Tuesday, March 9, 2010

My Return

Had a chat with my mom on msn and she dropped something on me which I found a bit of something from a movie. She said, "You're father is waiting for your return." I had this image of a young prince who had been wandering the earth in training to one day take over the throne to rule. Just in case you were wondering, no, I am in no way equating myself to a prince. It was just an image, an analogy that popped inside this noggin of mine. I get this feeling of great responsibility and expectancy upon my shoulder when I read that. I know I'm supposed to take over the firm one day but this kind of had a different tone to it. It seemed to me for a moment that Dad won't be totally 100% into politics until I return. I understand why he's getting involved in all this. For the sake of justice and to uphold the rights of the poor, the needy and the oppressed.
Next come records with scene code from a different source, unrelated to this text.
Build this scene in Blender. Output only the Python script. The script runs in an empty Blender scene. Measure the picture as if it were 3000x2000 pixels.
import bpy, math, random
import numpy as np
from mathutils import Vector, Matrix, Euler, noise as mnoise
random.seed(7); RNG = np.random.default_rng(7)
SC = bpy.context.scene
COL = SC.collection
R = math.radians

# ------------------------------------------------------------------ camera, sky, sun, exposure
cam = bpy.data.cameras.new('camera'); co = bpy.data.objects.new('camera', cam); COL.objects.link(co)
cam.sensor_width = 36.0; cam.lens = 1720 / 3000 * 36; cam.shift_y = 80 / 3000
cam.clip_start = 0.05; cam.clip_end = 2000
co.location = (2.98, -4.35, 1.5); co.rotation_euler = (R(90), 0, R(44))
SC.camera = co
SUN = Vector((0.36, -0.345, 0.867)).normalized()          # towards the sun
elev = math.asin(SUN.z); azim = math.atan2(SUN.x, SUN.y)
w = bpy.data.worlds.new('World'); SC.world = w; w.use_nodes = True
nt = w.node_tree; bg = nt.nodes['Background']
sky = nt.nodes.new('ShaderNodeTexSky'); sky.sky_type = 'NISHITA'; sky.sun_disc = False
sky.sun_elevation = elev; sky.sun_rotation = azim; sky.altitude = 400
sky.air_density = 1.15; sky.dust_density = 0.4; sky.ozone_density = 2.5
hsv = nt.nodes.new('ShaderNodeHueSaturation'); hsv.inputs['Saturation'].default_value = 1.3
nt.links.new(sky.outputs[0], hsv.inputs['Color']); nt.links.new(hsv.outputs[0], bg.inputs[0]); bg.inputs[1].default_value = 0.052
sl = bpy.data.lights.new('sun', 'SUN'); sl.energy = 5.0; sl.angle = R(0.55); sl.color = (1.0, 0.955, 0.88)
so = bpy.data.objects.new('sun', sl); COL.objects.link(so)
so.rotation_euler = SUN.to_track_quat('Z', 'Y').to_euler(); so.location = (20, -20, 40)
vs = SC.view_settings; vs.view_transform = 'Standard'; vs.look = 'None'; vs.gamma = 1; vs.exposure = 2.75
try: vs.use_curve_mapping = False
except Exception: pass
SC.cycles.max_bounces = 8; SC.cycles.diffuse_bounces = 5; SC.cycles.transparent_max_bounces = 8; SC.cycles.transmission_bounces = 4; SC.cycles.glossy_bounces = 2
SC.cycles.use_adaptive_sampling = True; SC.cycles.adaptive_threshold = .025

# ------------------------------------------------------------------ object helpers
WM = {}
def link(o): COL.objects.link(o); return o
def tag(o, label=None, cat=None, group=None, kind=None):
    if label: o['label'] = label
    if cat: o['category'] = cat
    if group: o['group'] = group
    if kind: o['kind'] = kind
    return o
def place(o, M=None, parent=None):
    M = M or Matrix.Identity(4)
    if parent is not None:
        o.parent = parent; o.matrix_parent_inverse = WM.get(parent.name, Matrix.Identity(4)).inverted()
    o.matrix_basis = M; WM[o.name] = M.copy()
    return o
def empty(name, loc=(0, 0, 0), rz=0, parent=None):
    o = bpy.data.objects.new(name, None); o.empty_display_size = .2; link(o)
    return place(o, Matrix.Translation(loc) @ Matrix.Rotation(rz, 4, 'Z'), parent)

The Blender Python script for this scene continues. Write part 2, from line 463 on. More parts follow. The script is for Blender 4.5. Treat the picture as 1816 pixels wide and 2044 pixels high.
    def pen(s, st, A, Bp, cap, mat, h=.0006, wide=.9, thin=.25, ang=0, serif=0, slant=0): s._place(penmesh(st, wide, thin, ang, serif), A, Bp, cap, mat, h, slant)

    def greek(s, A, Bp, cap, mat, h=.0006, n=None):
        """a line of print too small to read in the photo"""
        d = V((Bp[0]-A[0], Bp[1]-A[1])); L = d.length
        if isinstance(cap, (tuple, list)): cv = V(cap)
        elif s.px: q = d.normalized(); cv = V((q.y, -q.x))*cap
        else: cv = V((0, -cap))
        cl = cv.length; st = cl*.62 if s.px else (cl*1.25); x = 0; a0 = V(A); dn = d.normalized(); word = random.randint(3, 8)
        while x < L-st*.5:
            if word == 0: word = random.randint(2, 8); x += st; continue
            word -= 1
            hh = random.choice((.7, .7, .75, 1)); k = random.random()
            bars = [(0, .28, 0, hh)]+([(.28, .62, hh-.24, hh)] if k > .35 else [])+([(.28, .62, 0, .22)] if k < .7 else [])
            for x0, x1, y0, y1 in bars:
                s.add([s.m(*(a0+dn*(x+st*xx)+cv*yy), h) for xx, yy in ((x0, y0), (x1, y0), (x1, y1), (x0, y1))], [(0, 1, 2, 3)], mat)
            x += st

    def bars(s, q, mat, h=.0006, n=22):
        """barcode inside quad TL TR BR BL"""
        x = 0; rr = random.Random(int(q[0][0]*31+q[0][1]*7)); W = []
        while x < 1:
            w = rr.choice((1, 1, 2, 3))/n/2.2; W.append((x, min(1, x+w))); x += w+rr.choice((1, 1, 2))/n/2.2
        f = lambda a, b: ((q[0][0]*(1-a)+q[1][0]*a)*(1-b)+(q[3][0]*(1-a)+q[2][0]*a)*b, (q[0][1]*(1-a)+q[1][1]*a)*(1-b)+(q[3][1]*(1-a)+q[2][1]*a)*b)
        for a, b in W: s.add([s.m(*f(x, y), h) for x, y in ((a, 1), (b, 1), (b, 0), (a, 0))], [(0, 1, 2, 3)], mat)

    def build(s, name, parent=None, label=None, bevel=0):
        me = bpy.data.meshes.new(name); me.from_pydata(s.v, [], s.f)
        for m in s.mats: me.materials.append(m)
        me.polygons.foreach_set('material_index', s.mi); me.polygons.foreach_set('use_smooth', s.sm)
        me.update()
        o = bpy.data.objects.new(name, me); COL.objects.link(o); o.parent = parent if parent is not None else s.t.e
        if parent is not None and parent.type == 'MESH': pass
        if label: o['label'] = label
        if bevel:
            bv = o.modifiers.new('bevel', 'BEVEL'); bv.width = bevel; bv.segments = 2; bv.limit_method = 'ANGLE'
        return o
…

The prince carries the hope and wishes of the people when he becomes king. Likewise, I feel like I'm carrying the hope and wishes of my Dad. Yes, I look up to him very much. I remember him telling me once that he wants to see us make it in life and be better than him. Looking back now, I laugh at this statement. He has set the bar pretty high. Too high for my comfort. Now, he's waiting for me to return and take the lead and set a standard. There's nothing I can't handle. Or at least that's what I tell myself when I'm faced with something uncertain. Hey, go in with a positive attitude. I want to leave an impact in people's lives. Leave my mark in the hearts of people. Leave my legacy in the history pages of people's minds. Leave an impression just like what Dad is doing now. And he's getting there with his list of landmark cases on NCR and in the not so distant future, participating in the general elections. The bar just seems to get higher and higher.

Some people don't like living in the shadow of other people. But really, I don't mind.